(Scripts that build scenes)
####

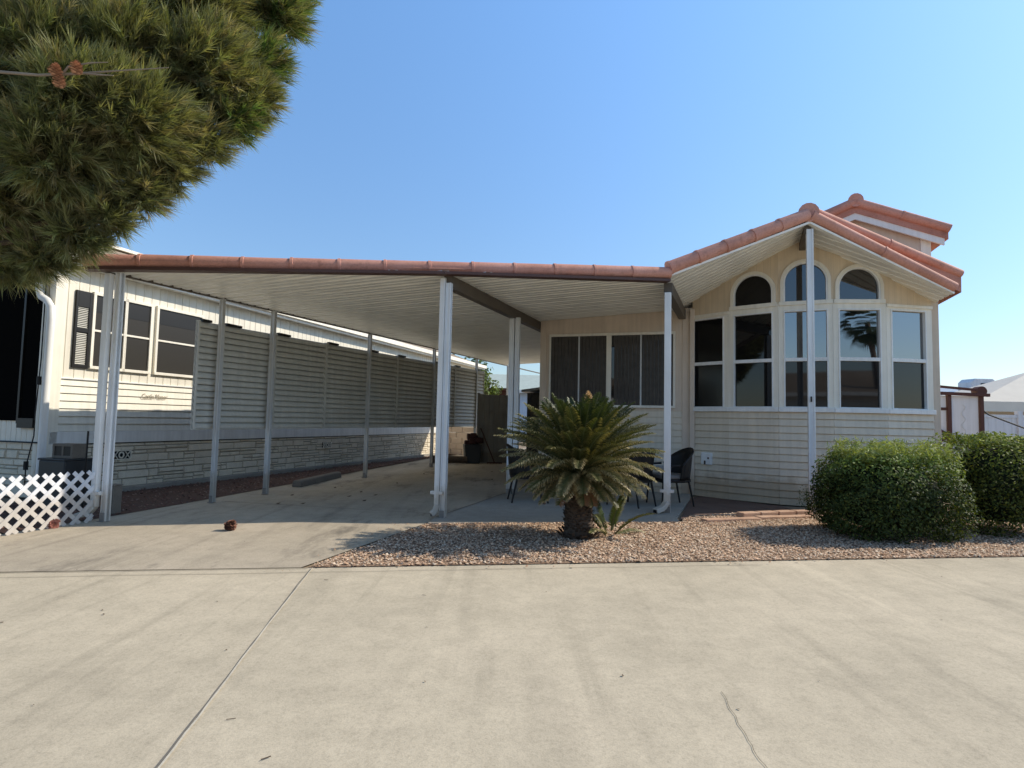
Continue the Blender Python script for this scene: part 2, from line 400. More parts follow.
def barrel(m, a, b, r, L, n=14):
    """a run of overlapping tapered barrel tiles from a to b"""
    a, b = Vector(a), Vector(b); T = (b-a).length; k = max(1, round(T/L)); d = (b-a)/k
    for i in range(k):
        p, q = a+d*i, a+d*(i+1); j = Vector((0, 0, random.uniform(-.004, .004)))
        lip = d.normalized()*.03
        m.tube([p-lip*.2+j, p+lip*.9+j, p+lip+j, q+lip*.6+j], [r*1.07, r*1.07, r*1.0, r*.93], n)

# ------------------------------------------------------------------ the mobile home on the left
LU = -8.836
lh = thing('mobile_home', W(0, 0), -TH, 'white mobile home with stone skirting and a black louvered shutter, left of the carport', 'mobile home')
m = MB(); lap(m, (LU, 5.95), (LU, 22.9), .96, 1.74, .112, (1, 0)); m.build('lower_siding', M['cream'], lh)
m = MB(); boards(m, (LU, 5.95), (LU, 22.9), 1.74, 3.42, .152, (1, 0)); m.build('upper_siding', M['cream2'], lh)
m = MB(); m.box(-15.2, LU-.02, 5.97, 22.88, 0, 3.42); m.build('wall_core', M['cream2'], lh)
m = MB(); m.box(LU-.01, LU+.035, 5.95, 22.9, .775, .955); m.box(LU, LU+.03, 5.95, 22.9, 1.725, 1.745); m.build('trim_band', M['white'], lh, .004)
m = MB(); m.box(LU-.01, LU+.012, 5.95, 22.9, .76, .79); m.build('conduit', M['black'], lh)
m = MB(); m.box(LU, LU+.14, 5.9, 23, -.02, .07); m.build('footing', M['foot'], lh, .01)
# stone skirting: random ashlar, two faces of the home
def ashlar(m, fn, L, z0, z1):
    s = -.2
    z = z0
    rows = []
    while z < z1-.03:
        h = random.choice((.10, .13, .16, .2)); h = min(h, z1-z)
        if z1-(z+h) < .05: h = z1-z
        rows.append((z, z+h)); z += h
    for (a, b) in rows:
        s = random.uniform(-.4, 0)
        while s < L:
            w = random.uniform(.18, .62); e = min(s+w, L); s0 = max(s, 0)
            if e-s0 > .03:
                parts = [(a, b)]
                if b-a > .12 and random.random() < .55: c = a+(b-a)*random.uniform(.35, .65); parts = [(a, c), (c, b)]
                for (p, q) in parts:
                    cuts = [s0, e]
                    if len(parts) == 2 and random.random() < .5 and e-s0 > .3: cuts = [s0, s0+(e-s0)*random.uniform(.3, .7), e]
                    for c0, c1 in zip(cuts, cuts[1:]):
                        g = .006; t = random.uniform(.014, .03); ch = .010
                        A = [fn(c0+g, p+g, .002), fn(c1-g, p+g, .002), fn(c1-g, q-g, .002), fn(c0+g, q-g, .002)]
                        jj = lambda: random.uniform(-.006, .006)
                        B = [fn(c0+g+ch, p+g+ch, t+jj()), fn(c1-g-ch, p+g+ch, t+jj()), fn(c1-g-ch, q-g-ch, t+jj()), fn(c0+g+ch, q-g-ch, t+jj())]
                        m.poly(B)
                        for i in range(4): j = (i+1) % 4; m.poly([A[i], A[j], B[j], B[i]])
            s = e
m = MB(); ashlar(m, lambda s, z, t: (LU+t, 5.95+s, z), 16.9, .06, .765); ashlar(m, lambda s, z, t: (-15.2+s, 5.95-t, z), 6.36, .0, .80)
sk = m.build('stone_skirting', M['stoneface'], lh)
m = MB(); m.box(LU-.3, LU+.002, 5.952, 22.9, 0, .76); m.box(-15.2, LU, 5.95, 5.97, 0, .8); m.build('mortar_bed', M['mortar'], sk)
# eave, roof
m = MB(); m.box(LU-.02, LU+.20, 5.6, 23.1, 3.40, 3.418); m.box(LU+.17, LU+.21, 5.6, 23.1, 3.38, 3.48); m.build('eave_trim', M['white'], lh, .004)
m = MB()
RZ = lambda u: 3.50+(-8.60-u)*.37
m.prism([(-8.60, RZ(-8.6)), (-11.75, RZ(-11.75)), (-15.4, RZ(-11.75)-.37*3.65), (-15.4, RZ(-11.75)-.37*3.65-.07), (-11.75, RZ(-11.75)-.07), (-8.60, RZ(-8.6)-.04)], lambda a, b, t: (a, t, b), 5.5, 23.1)
rf = m.build('roof', M['shingle'], lh)
m = MB(); m.bar((-11.75, 5.5, RZ(-11.75)+.03), (-11.75, 23.1, RZ(-11.75)+.03), .30, .06); m.bar((-8.58, 5.5, RZ(-8.6)-.01), (-8.58, 23.1, RZ(-8.6)-.01), .05, .12); m.build('roof_edging', M['trim'], rf)
m = MB(); m.prism([(-15.2, 3.42), (LU, 3.42), (LU, 3.5), (-11.75, RZ(-11.75)-.08), (-15.2, 3.5)], lambda a, b, t: (a, t, b), 5.97, 6.05); m.build('gable_wall', M['cream2'], lh)
# windows of the side wall
def slider(v0, v1, z0, z1):
    m = MB(); f = .045
    m.box(LU, LU+.04, v0-f, v1+f, z1, z1+f); m.box(LU, LU+.05, v0-f, v1+f, z0-f, z0); m.box(LU, LU+.04, v0-f, v0, z0, z1); m.box(LU, LU+.04, v1, v1+f, z0, z1)
    zm = z0+.5*(z1-z0); m.box(LU, LU+.032, v0, v1, zm-.016, zm+.016)
    w = m.build('window', M['trim'], lh, .004)
    m = MB(); m.box(LU-.01, LU+.014, v0, v1, z0, z1-.26); m.build('pane', M['screen_grey'], w)
    m = MB(); m.box(LU-.01, LU+.018, v0, v1, z1-.26, z1); m.build('eave_shadow_strip', M['black'], w)  # black strip paints the eave shadow across the top of the pane
slider(6.50, 6.98, 1.95, 3.04); slider(7.02, 7.44, 1.95, 3.04); slider(7.60, 8.50, 1.95, 3.04)
# louvered black shutter
m = MB(); z0, z1 = 1.90, 3.06
m.box(LU, LU+.035, 6.20, 6.235, z0, z1); m.box(LU, LU+.035, 6.40, 6.435, z0, z1)
for za, zb in ((z0, z0+.05), (z1-.24, z1), (2.44, 2.5)): m.box(LU, LU+.034, 6.235, 6.40, za, zb)
sh = m.build('shutter', M['shutter'], lh, .003)
for lo, hi in ((1.96, 2.43), (2.51, 2.81)):
    m = MB(); z = lo
    while z < hi: m.poly([(LU+.026, 6.24, z), (LU+.026, 6.395, z), (LU+.008, 6.395, z+.02), (LU+.008, 6.24, z+.02)]); z += .0265
    m.build('shutter_louvers', M['louver'], sh)
m = MB(); m.box(LU-.004, LU+.006, 6.22, 6.41, z0, z1); m.build('shutter_back', M['black'], sh)
# vents in the skirting
for v, z in ((7.06, .575), (12.51, .56)):
    m = MB(); a, b = .17, .075; u = LU+.034
    m.box(u, u+.012, v-a, v+a, z+b-.014, z+b); m.box(u, u+.012, v-a, v+a, z-b, z-b+.014); m.box(u, u+.012, v-a, v-a+.014, z-b, z+b); m.box(u, u+.012, v+a-.014, v+a, z-b, z+b)
    for c in (-.105, 0, .105):
        if c == 0:
            ring = [(.05*math.cos(t*PI/8), .055*math.sin(t*PI/8)) for t in range(16)]; m.ring([(v+x, z+y) for x, y in ring], [(v+x*.6, z+y*.6) for x, y in ring], lambda a_, b_, t: (t, a_, b_), u, u+.011)
        else:
            for s in (-1, 1): m.bar((u+.006, v+c-.045, z-.06*s), (u+.006, v+c+.045, z+.06*s), .014, .012)
    g = m.build('vent', M['trim'], lh)
    m = MB(); m.box(u-.03, u+.002, v-a, v+a, z-b, z+b); m.build('vent_opening', M['black'], g)
# raised script lettering on the siding
cu = bpy.data.curves.new('lettering', 'FONT'); cu.body = 'Castle Manor'; cu.size = .125; cu.shear = .25; cu.extrude = .0015
tmp = bpy.data.objects.new('lettering_source', cu); COL.objects.link(tmp)
bpy.context.view_layer.update()
me = bpy.data.meshes.new_from_object(tmp.evaluated_get(bpy.context.evaluated_depsgraph_get()))
bpy.data.objects.remove(tmp); bpy.data.curves.remove(cu)
lt = bpy.data.objects.new('lettering', me); COL.objects.link(lt); me.materials.clear(); me.materials.append(M['lettering'])
lt.parent = lh; lt.matrix_local = Matrix.Translation((LU+.026, 7.36, 1.49)) @ Euler((PI/2, 0, PI/2)).to_matrix().to_4x4(); lt.scale = (.72, 1, 1)
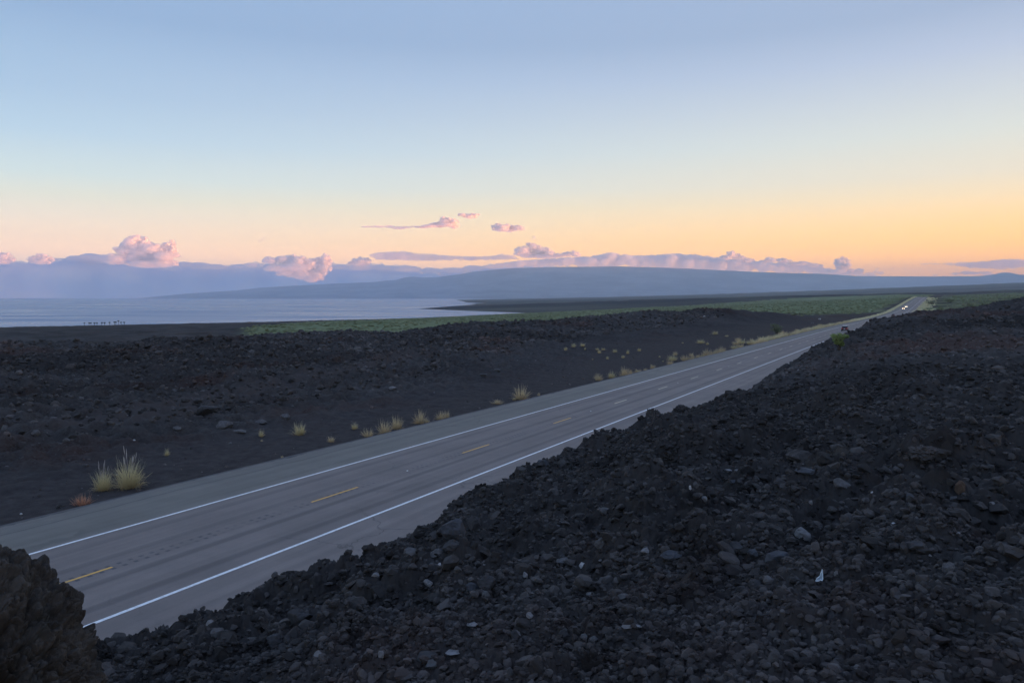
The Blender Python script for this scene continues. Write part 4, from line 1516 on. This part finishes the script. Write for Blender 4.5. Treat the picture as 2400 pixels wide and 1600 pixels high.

####

* **Goal**:
Repeat word for word the lines above, from the first entry through the line containing "r*1.0, r*.93], n)", with both ends kept and the pictures dropped.

* **Result for this exercise**:
Continue the Blender Python script for this scene: part 2, from line 400. More parts follow.
def barrel(m, a, b, r, L, n=14):
    """a run of overlapping tapered barrel tiles from a to b"""
    a, b = Vector(a), Vector(b); T = (b-a).length; k = max(1, round(T/L)); d = (b-a)/k
    for i in range(k):
        p, q = a+d*i, a+d*(i+1); j = Vector((0, 0, random.uniform(-.004, .004)))
        lip = d.normalized()*.03
        m.tube([p-lip*.2+j, p+lip*.9+j, p+lip+j, q+lip*.6+j], [r*1.07, r*1.07, r*1.0, r*.93], n)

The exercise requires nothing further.